No es un viaje de lujo ni de gestos condescendientes o trucos distractivos. Es un recorrido adulto, masculino, profundo y acogedor para quien esté dispuesto a la fiereza de un viaje largo, no para el que espera el karaoke del espejo retrovisor hacia un prado de hippismo y pacifismo en el que Dylan nunca se sintió cómodo ni pidió que lo ubicaran.

Muchos de los asistentes se retiraron decepcionados: querían corear "All along the watchtower" y alzar sus celulares con "Forever young". Como todo artista mayor, Dylan muestra hoy la esencia de lo que ya podía verse a sus veinte años: un creador hosco, tozudo, embriagado por el sonido más que por su efecto ante los demás.

Una flexión de cabeza apenas perceptible, y una mirada larga y desafiante –al final, cuando se para junto a sus músicos en línea recta como una banda que ha venido a asolar un pueblo y que no quiere sonreír– son el modo en el que debemos comprender que Dylan parece agradecido de que se le permita venir a Chile y montar frente a cuatro mil personas un espectáculo más apto para una taberna.

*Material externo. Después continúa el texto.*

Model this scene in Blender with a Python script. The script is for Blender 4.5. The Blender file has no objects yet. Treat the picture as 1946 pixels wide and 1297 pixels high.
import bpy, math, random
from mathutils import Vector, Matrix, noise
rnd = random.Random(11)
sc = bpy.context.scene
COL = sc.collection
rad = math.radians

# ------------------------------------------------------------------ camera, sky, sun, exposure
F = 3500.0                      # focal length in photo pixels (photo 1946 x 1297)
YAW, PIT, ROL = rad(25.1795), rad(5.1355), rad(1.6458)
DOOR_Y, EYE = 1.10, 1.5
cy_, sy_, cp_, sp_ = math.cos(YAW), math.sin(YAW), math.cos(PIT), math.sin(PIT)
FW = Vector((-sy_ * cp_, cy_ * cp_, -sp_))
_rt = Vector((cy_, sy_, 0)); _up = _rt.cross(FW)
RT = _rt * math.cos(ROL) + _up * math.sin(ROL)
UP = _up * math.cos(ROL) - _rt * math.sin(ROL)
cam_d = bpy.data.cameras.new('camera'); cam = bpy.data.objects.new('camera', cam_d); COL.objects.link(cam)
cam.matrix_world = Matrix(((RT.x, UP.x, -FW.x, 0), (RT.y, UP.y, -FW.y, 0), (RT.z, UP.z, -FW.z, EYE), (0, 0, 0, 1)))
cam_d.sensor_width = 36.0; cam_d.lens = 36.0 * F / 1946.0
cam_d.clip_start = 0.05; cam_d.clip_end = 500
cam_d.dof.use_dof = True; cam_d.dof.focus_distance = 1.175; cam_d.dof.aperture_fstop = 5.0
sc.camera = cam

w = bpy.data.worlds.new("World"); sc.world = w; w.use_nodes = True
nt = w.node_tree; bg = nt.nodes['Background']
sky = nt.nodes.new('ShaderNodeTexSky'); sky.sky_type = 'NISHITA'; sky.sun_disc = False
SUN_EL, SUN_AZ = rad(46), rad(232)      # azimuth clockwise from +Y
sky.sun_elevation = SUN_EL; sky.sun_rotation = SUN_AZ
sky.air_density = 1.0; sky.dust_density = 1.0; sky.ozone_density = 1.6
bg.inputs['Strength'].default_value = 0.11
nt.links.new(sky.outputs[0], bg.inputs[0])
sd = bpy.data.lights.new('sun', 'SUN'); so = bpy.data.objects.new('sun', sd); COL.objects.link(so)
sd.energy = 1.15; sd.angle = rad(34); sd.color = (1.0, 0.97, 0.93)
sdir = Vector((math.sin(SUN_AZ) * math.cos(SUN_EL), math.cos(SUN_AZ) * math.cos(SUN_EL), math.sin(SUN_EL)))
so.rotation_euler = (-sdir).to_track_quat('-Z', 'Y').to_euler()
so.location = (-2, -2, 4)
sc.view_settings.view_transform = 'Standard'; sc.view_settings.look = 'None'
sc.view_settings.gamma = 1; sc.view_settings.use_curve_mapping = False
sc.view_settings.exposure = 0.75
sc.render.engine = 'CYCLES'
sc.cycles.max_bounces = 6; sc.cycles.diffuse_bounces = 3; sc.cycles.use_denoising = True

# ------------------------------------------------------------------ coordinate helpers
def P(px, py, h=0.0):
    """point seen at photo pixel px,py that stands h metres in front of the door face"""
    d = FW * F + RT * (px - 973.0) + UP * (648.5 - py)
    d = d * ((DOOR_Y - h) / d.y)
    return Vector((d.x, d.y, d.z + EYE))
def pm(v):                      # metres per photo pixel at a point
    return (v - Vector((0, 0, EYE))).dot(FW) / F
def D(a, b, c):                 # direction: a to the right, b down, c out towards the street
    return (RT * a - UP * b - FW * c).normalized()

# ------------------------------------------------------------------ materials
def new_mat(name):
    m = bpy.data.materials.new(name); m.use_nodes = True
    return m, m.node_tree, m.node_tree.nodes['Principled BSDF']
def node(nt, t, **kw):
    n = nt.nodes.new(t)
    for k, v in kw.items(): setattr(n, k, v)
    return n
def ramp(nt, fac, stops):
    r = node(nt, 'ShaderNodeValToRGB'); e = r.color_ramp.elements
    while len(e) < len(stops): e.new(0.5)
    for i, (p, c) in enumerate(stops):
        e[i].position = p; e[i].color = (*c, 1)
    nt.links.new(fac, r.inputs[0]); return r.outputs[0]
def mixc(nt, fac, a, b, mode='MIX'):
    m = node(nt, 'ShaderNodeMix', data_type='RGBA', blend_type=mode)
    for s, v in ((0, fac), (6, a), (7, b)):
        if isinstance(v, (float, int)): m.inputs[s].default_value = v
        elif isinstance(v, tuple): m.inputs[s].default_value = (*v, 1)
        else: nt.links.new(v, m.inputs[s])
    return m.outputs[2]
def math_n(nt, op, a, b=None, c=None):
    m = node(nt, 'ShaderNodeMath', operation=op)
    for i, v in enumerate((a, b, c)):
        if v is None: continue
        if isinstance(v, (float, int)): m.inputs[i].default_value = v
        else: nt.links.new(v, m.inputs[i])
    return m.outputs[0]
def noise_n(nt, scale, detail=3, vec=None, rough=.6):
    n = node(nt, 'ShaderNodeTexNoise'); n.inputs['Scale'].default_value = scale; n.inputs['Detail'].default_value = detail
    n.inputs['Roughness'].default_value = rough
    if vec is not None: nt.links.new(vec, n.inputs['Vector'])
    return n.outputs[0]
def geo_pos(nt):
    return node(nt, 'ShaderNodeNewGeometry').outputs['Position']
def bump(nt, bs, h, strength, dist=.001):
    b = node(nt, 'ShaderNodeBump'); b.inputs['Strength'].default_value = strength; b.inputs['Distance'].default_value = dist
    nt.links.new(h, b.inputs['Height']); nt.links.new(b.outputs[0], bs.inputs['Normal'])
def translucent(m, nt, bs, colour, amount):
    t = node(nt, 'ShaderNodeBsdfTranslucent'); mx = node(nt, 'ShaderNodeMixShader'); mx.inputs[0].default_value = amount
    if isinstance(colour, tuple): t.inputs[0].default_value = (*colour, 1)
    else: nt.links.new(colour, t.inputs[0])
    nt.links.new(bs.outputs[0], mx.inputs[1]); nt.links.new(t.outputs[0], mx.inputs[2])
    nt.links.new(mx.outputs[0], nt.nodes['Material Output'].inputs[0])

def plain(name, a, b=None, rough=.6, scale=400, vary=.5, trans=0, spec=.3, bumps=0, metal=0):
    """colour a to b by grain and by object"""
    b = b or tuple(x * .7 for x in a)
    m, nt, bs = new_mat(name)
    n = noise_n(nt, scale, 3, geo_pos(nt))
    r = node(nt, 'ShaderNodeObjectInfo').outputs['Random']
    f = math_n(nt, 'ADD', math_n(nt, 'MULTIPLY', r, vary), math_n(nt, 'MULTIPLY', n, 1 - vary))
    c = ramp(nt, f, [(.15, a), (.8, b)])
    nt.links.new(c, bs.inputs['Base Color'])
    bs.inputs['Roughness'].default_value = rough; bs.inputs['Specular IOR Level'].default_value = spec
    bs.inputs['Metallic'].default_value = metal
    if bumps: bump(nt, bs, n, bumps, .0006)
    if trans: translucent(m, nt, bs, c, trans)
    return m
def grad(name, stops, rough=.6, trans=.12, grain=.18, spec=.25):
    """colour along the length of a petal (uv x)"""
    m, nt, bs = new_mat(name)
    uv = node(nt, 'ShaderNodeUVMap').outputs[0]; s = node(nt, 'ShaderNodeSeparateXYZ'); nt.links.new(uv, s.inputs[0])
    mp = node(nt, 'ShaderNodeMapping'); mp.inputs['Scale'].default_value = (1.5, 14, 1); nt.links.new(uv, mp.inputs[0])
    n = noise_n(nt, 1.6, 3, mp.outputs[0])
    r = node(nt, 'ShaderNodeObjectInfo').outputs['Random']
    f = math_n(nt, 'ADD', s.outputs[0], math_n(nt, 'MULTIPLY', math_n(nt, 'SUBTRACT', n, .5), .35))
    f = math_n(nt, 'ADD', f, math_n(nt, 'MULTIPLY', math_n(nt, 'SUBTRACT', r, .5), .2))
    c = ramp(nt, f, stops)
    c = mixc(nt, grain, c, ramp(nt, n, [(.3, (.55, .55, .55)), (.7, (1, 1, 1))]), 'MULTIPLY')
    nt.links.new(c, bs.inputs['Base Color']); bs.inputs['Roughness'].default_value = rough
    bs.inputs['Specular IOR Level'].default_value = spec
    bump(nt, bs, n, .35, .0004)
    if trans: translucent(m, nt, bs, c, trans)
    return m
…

El acuerdo entre ídolo y fanaticada parte viciado desde un principio: vinimos a ver a una leyenda, pero nos encontramos con un músico ensimismado, que ha elegido olvidarse de la carga de su mito actuando como en una dimensión propia de espacio y de tiempo. Dylan no sabe ni quiere saber cómo es que se supone debe comportarse un rockero, o qué es lo que espera un público ocupado por el siglo XXI.

Se ubica de perfil a los asientos de 250 dólares (más caros que los que pagan sus fans en Estados Unidos), canta como si recitara, toca más el teclado que la guitarra, regala "Like a rolling stone" sin aparente conciencia de haber cambiado el mundo con ese relato de una peloláis atribulada. Si se ha optado por una vejez errante, ya no hay que buscar promoción, provocar escándalos, esperar groupies ni ser amables con los del sello. Tan sólo tocar y tocar, hasta que Dios apague la luz.

Las canciones:
1. Leopard-skin pill-box hat
2. Lay, lady, lay
3. Watching the river flow
4. Masters of war
5. Rollin' and tumblin'
6. Spirit on the water
7. Things have changed
8. Workingman's blues #2
9. Just like a woman
10. Honest with me
11. When the deal goes down
12. Highway 61 revisited
13. Nettie Moore
14. Summer days
15. Like a rolling stone
  
(encore)
16. Thunder on the mountain
17. Blowin' in the wind
      
Músicos:
Bob Dylan (guitarra eléctrica y teclado), Tony Garnier (bajo y contrabajo), Stu Kimball (guitarra rítmica), Denny Freeman (guitarra), Donnie Herron (violín, viola, banjo, mandolina eléctrica), George Recile (batería).